A richly hand written first person narrative detailing stag hunting trips in the Strathmashie area of the Scottish Highlands in the year 1929, written by young JWC Cameron. His account, written up in a lined text book, fills almost every leaf (circa 60 pp) and is illustrated with pasted in b/w photographs and cuttings. The text book is covered in brown paper and includes a colour image depicting a stalker which decorates the front. The hand written title page reads ‘A Book of Sport Vol IV’. The narrative commences with a 15 pp. description of JWC Cameron’s hunting trip covering 4 days between September 21st and September 24th 1929 before he is forced to catch the South train home to return to school. Trips through Big Wood and Black Wood with his beater Campbell are documented in great detail. The first of his three kills is ‘a stag with a good body 15 stone but only a small head of 8 points’. The second ‘a stag with a curious head, heavy double brows,... 7 points and weighed 13 stone 6lbs.’
The narrative continues in the same hand in the form of a transcription of the first person diary kept by his father on his subsequent stalks covering the period September 28th - October 15th 1929. A first kill on September 29th elicits celebration and captures the tension and excitement of the pursuit, ‘My wife seemed surprised that we had got a stag so quickly....... And when I told her it was a royal she flung her arms round my neck and next second was dancing a triumphant... round the room! I suppose we are all barbarians at heart’.
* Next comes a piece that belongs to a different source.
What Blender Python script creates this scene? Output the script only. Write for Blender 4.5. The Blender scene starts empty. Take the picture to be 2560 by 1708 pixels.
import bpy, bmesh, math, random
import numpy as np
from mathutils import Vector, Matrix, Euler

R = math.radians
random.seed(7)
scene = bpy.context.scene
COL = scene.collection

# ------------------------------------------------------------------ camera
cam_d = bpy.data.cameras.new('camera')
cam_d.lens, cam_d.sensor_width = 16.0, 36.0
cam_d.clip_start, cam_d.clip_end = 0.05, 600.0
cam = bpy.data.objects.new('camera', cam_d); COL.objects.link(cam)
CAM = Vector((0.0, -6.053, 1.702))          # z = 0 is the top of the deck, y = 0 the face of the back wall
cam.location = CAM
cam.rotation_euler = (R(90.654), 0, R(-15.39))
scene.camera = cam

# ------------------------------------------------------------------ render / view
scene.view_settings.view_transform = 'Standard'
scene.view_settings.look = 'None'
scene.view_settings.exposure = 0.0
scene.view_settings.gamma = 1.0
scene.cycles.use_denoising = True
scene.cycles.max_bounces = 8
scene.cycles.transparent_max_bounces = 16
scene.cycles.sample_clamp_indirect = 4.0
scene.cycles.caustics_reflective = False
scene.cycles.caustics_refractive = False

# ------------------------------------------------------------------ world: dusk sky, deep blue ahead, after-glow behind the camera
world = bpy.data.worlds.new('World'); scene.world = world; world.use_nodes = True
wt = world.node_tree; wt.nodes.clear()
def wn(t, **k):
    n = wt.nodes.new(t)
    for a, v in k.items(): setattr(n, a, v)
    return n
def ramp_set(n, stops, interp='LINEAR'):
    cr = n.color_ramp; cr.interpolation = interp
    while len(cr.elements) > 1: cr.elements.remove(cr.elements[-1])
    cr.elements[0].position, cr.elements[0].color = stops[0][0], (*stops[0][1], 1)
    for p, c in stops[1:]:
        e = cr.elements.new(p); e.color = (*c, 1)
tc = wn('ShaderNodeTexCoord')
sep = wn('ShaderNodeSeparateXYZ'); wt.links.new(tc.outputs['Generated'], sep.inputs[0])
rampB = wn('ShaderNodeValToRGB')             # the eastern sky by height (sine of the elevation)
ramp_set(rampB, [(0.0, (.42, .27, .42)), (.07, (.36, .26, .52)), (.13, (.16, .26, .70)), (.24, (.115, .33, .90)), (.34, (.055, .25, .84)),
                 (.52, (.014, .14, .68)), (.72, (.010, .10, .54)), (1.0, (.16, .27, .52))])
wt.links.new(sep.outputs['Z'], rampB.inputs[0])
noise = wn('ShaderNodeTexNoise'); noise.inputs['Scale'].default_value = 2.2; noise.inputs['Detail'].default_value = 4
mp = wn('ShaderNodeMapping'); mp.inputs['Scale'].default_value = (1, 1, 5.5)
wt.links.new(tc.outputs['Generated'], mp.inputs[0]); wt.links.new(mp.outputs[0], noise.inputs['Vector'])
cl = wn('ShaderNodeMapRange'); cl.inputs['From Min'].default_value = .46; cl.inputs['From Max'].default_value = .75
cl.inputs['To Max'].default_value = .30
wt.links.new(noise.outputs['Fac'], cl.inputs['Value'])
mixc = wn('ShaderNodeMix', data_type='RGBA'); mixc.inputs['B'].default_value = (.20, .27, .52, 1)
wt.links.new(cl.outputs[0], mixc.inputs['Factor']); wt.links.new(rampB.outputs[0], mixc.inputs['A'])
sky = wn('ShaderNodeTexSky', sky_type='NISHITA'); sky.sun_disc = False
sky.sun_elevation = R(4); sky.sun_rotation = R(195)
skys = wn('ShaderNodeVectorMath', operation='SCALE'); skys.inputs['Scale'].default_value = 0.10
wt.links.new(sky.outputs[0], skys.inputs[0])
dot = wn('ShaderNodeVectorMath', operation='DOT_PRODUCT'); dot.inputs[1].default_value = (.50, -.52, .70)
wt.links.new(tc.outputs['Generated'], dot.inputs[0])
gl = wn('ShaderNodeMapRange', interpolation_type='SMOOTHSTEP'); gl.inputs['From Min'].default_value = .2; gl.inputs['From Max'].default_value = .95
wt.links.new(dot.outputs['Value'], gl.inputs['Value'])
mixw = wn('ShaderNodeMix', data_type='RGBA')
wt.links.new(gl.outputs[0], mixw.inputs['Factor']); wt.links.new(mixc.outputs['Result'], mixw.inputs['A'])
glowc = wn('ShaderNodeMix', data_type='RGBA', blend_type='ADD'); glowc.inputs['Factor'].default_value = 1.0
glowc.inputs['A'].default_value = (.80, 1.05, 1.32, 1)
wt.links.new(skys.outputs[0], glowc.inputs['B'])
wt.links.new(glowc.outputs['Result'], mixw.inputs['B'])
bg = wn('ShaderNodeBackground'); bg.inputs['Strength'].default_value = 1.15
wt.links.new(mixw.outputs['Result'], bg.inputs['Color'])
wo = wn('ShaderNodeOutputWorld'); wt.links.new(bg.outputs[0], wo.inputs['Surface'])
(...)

October 4th in the Odown Hill area is a day of misses and disappointments. ‘I had a shot at a smallish stag, missed him with the first shot, broke his shoulder as he went off with the second. Found him again not far off - knocked him over with a shot in the head. He lay still as we stood over..... the stag struggled up, staggered a few yards and disappeared without giving another chance.’ Deer are spotted in Englishton where the grouse shooting has been let for the season to two Americans in the company of Lord Bury who join together with JWC Cameron’s father on that day’s stag drive.
Original b/w photographs of scenery including Ben Nevis, Invergarry and woods on the way to Glenfinnan are pasted in alongside a pencil drawn image of 3 stags signed JW Cameron. Numerous hand written notes and cuttings of reports from the forests for the year 1929 include details of numbers of stags shot and notes including weather and weights in geographical areas including Glenfiddich, Strathcowan, Wyvis, Ben Alder and many more. Further clippings detail some of the best heads with photographs and hand written details of 24 individual heads pasted in. A striking pasted in double page cutting depicts 2 stalkers bringing down a record head of 16 points shot in Lord Kenmare’s forest of [Denicumichy] by the Hon Rupert Baring the eighteen year old son of Lord Revelstoke.
A 4 pp segment of what appears to be a similar text book style account sits loosely to the rear and may be from an earlier ‘Book of Sport’ dated possibly 1926.